Conditions in Adiyaman, however, are “pretty bad,” with some whole city blocks destroyed by the earthquakes, he said in an interview with the GazetteLeader.

“When you have apartment buildings collapsing on top of other apartment buildings, it’s pretty devastating,” Morrison said. “There’s widespread destruction throughout the city. It’s overwhelming, and this is just one city among many in this region that are in the same situation.”

Aftershocks are a major concern for the team, although at the time of the interview it hadn’t experienced any significant ones. Rubble piles from collapsed buildings are inherently unstable; working on them requires team members to exercise extreme caution.

Team members rely on structural engineers and heavy-rigging specialists to ensure safety at the rescue sites and lift weighty slabs of buildings to the side to permit rescues deeper within the structures.

The team has been trying to find work sites where it can work to rescue deeply entombed victims.

“By the time a lot of the international teams get here, the people who are lightly entrapped or near the top floors are typically already rescued,” Morrison said. “We’re looking to get to those void spaces underneath the collapsed large, rebar-concrete structures and get to those people while there’s still time.”

Rescue officials do not know how long people can survive under such conditions, but “more than a week is not necessarily abnormal,” he said. The group has assisted other countries’ teams with rescue efforts, but has yet to find any survivors on its own, he added.

“We’re still in rescue mode until the Turkish government tells us they no longer need our abilities, and then we can work on demobilizing and coming home,” Morrison said.

As the team’s public-information officer on this mission, Morrison has been tasked with coordinating and managing media and social media. This deployment is only the second time the team has had such a role, he said.

The team has benefited in Turkey from a functioning mobile-phone network, which has allowed for more effective real-time coordination, Morrison said.

On some previous missions, non-functioning cell-phone networks have forced the team to rely on slower satellite-based communications.

Vienna Volunteer Fire Department deputy chief Jeff Snow also is serving with the team in Turkey.

The group also includes three doctors, multiple paramedics and six dogs apiece from both participating teams. Team members so far have suffered only minor injuries, Morrison said.

The deployment to Turkey marks Morrison’s sixth international mission with the task force. Morrison’s first team mission was to Haiti after an earthquake in 2010. He most recently was in Haiti following a 2021 earthquake and two years before that went to the Bahamas after Hurricane Dorian.
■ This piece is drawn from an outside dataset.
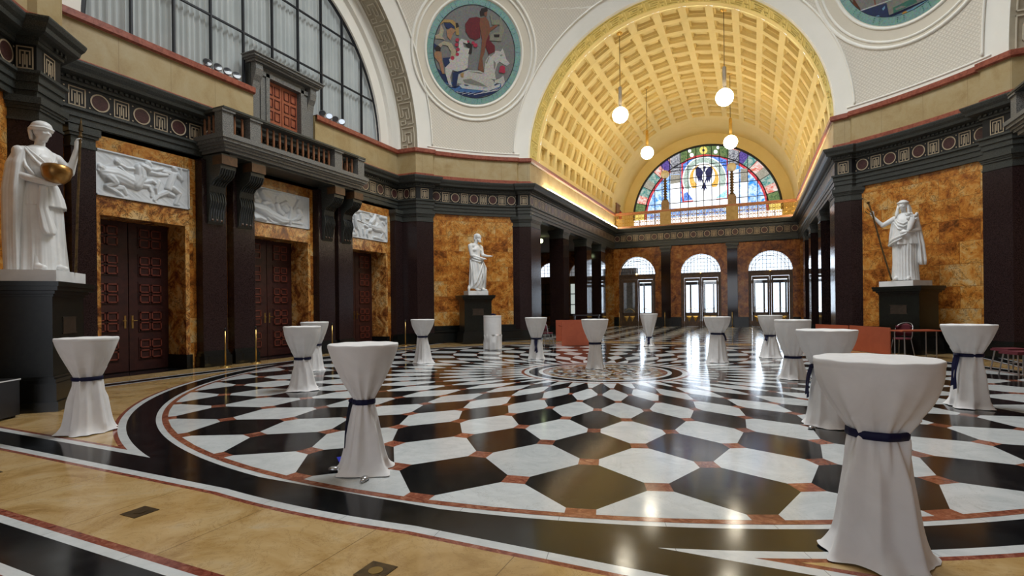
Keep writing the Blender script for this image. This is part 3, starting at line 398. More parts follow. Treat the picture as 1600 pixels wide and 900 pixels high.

About 90 percent of Virginia Task Force 1’s members are paid or volunteer members of the Fairfax County Fire and Rescue Department. After acquiring specialized skills, those personnel apply through a competitive process for the Urban Search and Rescue Program. The team recruits its doctors and engineers.

Morrison, whose deployment in Turkey may force him to miss a planned trip to Singapore for a search-and-rescue meeting, said he’s anxious to return home to his wife and son. But he takes pride in the task force’s work in Turkey.

“It’s an incredible honor to represent the American people in a foreign nation during a disaster,” Morrison said. “The resiliency displayed by the people of Turkey, and in other disasters, is almost overwhelming.”